Sunday, September 11, 2011

9.11.11

I've said it before, and I'll say it again--2011 will go down as a very trying year in so many respects.

Today was the 10th anniversary of September 11th, and I haven't really been able to absorb that at all. Actually, in truth, I have not let myself. I spent the weekend in the city (Cody had his housewarming party), and Saturday night, Jenna, Hope and I were walking home with some takeout when Jenna stopped walking, and, pointing up and across the street said, "Look."

I looked up and saw the two blue beams of light where the towers stood that I have now seen in person two years in a row rising above the row of buildings on 5th Ave. The sky was just darkening to a really serene dark blue, and it was getting increasingly cloudy. The clouds almost made for a sort of ceiling for the beams, except that they were patchy, the effect being that they served more as reflectors for the light than obstacles.
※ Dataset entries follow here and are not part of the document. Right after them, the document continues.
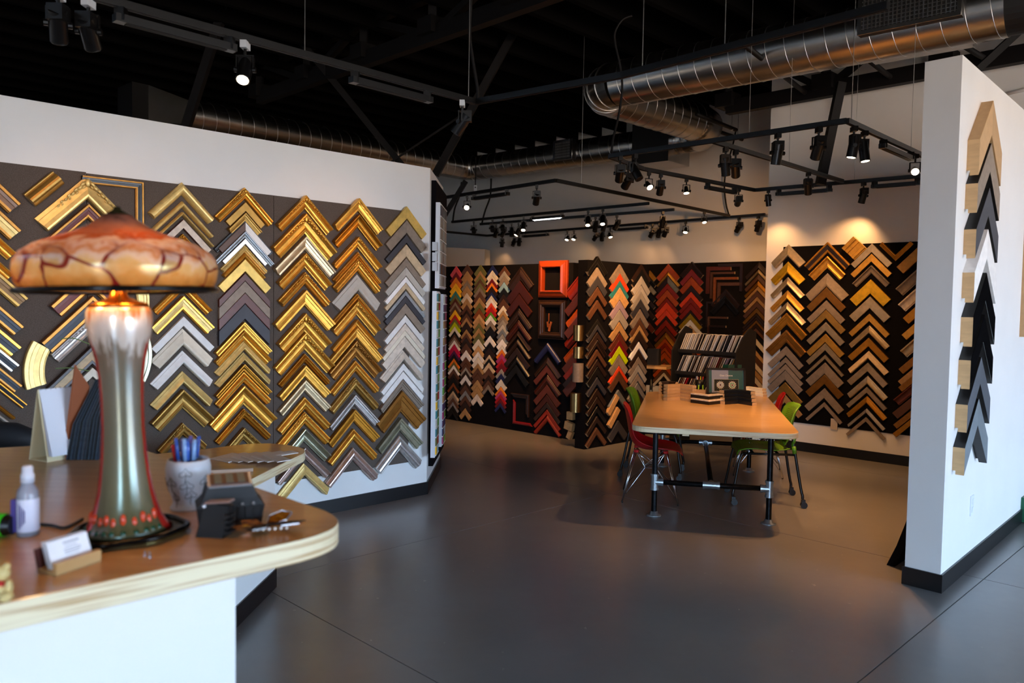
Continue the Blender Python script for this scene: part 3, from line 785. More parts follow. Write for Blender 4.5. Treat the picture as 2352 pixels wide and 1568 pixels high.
def column(P, org, sc, xs, half, data, colname, group, dep=.035, off=.012, arms=(-1, 1), raw=False, maxw=None, endmode=None):
    """data: list of 'zy0[-zy1]:key[:prof[:flags]]' in the coordinates of one enlargement; xs = (top x, bottom x) of the apex in photo pixels"""
    ent = []
    for e in data.split():
        f = e.split(':'); a = re.match(r'^(-?\d+)(?:-(-?\d+))?$', f[0]).groups()
        ent.append([float(a[0]), float(a[1]) if a[1] else None, f[1], f[2] if len(f) > 2 and f[2] else 'scoop', f[3] if len(f) > 3 else ''])
    for i, e in enumerate(ent):
        if e[1] is None:
            nx = ent[i+1][0] if i+1 < len(ent) else e[0]+(ent[i][0]-ent[i-1][0])
            e[1] = e[0]+min((nx-e[0])*.88, maxw or 1e9)
    y_a, y_b = org[1]+ent[0][0]/sc, org[1]+ent[-1][0]/sc
    for i, (a, b, key, prof, fg) in enumerate(ent):
        y0, y1 = org[1]+a/sc, org[1]+b/sc
        t = (y0-y_a)/max(1, (y_b-y_a)); x = xs[0]+(xs[1]-xs[0])*t
        hp = half
        for q in fg.split(','):
            if q.startswith('h'): hp = float(q[1:])
        vc = 'v' in fg.split(','); dd = dep*(.6 if prof == 'flat' else 1.0)
        u0, z0 = P.uz(x, y0, off+dd*.7); _, z1 = P.uz(x, y1, off+dd*.7)
        w = max((z0-z1)/math.sqrt(2), .006)
        s = (P.uz(x+hp, y0, off)[0]-P.uz(x-hp, y0, off)[0])/2
        s = max(s, w*1.15)
        words = FIN[key][3]
        k2 = None; ed_ = None
        for q in fg.split(','):
            if q.startswith('k='): k2 = q[2:]
            if q.startswith('e='): ed_ = q[2:]
        adj = 'ornate ' if 'o' in fg.split(',') else ('wide ' if w > .085 else ('narrow ' if w < .022 else ''))
        lab = '%s%s frame corner, %s from top in %s' % (adj, words, nth(i+1), colname)
        corner(P, u0, z0, w, s, key, prof, dd, off, lab, group, vc, 'o' in fg.split(','), arms, key2=k2, raw=raw, edge=ed_)
GL = 'frame corner samples on the grey carpet board'
c1 = ((0, 340), 4.48); c2 = ((0, 660), 3.919); c3 = ((480, 400), 4.127); c4 = ((480, 760), 3.564)
# third column (behind the lamp)
column(LW, *c1, (420, 421), 72, '350-480:pgold:round:h76 545-610:pgold:round 655-690:pgold:round 735-825:pale:flat:h65,e=rbrown 880-990:dgold:ogee:o,h34', 'column above the lamp shade', GL, .045)
column(LW, *c2, (421, 421), 73, '-62-30:gold:scoop:o,h66 75-205:pgold:step:e=gold 260-345:white:flat 370-515:cream:rev 570-680:white:rev 755-860:pgold:rev 915-1085:ogold:scoop 1220-1330:ogold:ogee:o,h58', 'column right of lamp stem', GL, .045)
# fourth column
column(LW, *c3, (563.6, 562), 63, '125-235:gold:ogee:o,h66 265-350:ogold:flat:h44 365-450:ogold:step:h38 455-535:brown:flat:h60,k=white 540-600:bsilver:step:h66 610-660:silver:flat:h52 672-742:pgold:ogee:o,h53 747-800:gold:round:h50 805-920:cgold:flat:h61 '
       '940-1008:rbrown:flat:v,h57 1015-1120:taupe:flat:v,h57 1125-1222:rbrown:flat:v,h57 1230-1370:char:flat:v,h57', 'upper column left of board seam', GL, .042)
column(LW, *c3, (561, 561), 66, '432-500:black:step:h66', 'layer under column left of seam', GL, .025)
column(LW, *c4, (561, 561), 64, '-74--6:gold:step 0-82:gold:scoop 86-150:pgold:rev 175-240:pgold:rev 270-325:dgold:step 335-420:gold:ogee 445-600:gold:scoop:h78 635-715:dgold:ogee:o 790-890:ogold:scoop:o,h56', 'lower column left of board seam', GL, .042)
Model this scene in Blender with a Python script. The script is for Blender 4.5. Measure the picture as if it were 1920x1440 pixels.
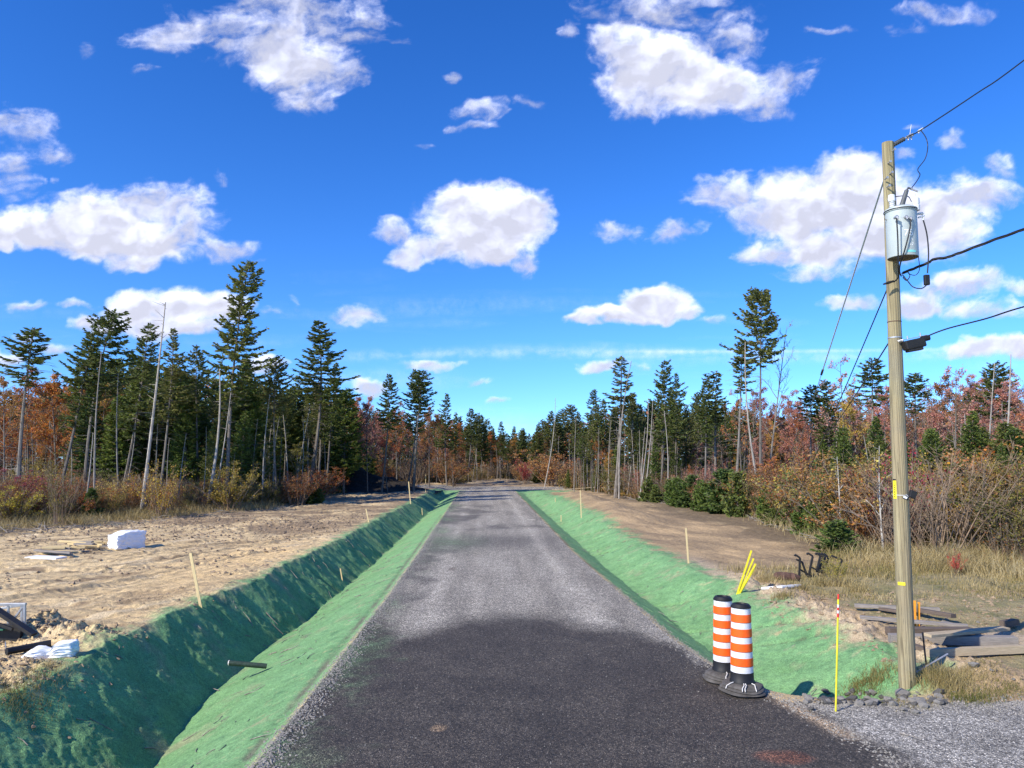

They looked so close to where we stood, even in Brooklyn.

But that's really the only moment this weekend that I let myself go to that place in my head where I remember what actually happened that day and let myself feel in my gut that sick feeling that I'm sure is just a fraction of what so many people felt all weekend, and what some feel with every day that they don't get to spend with a loved one they lost.

I fully realize that choosing to avoid all media coverage and the consequential deluge of sadness that this day brings is a luxury that a lot don't have, and what's more, that it's somewhat selfish. But I just couldn't bring myself to go there today. I think I'm just so anxious about my PET Scan on Wednesday that self preservation is kicking in and I'm really trying not to lose it.

Though it should be noted that my chances of not losing it are dwindling with each minute I spend trying to figure out how to articulate myself here, so it might be time to call in a night.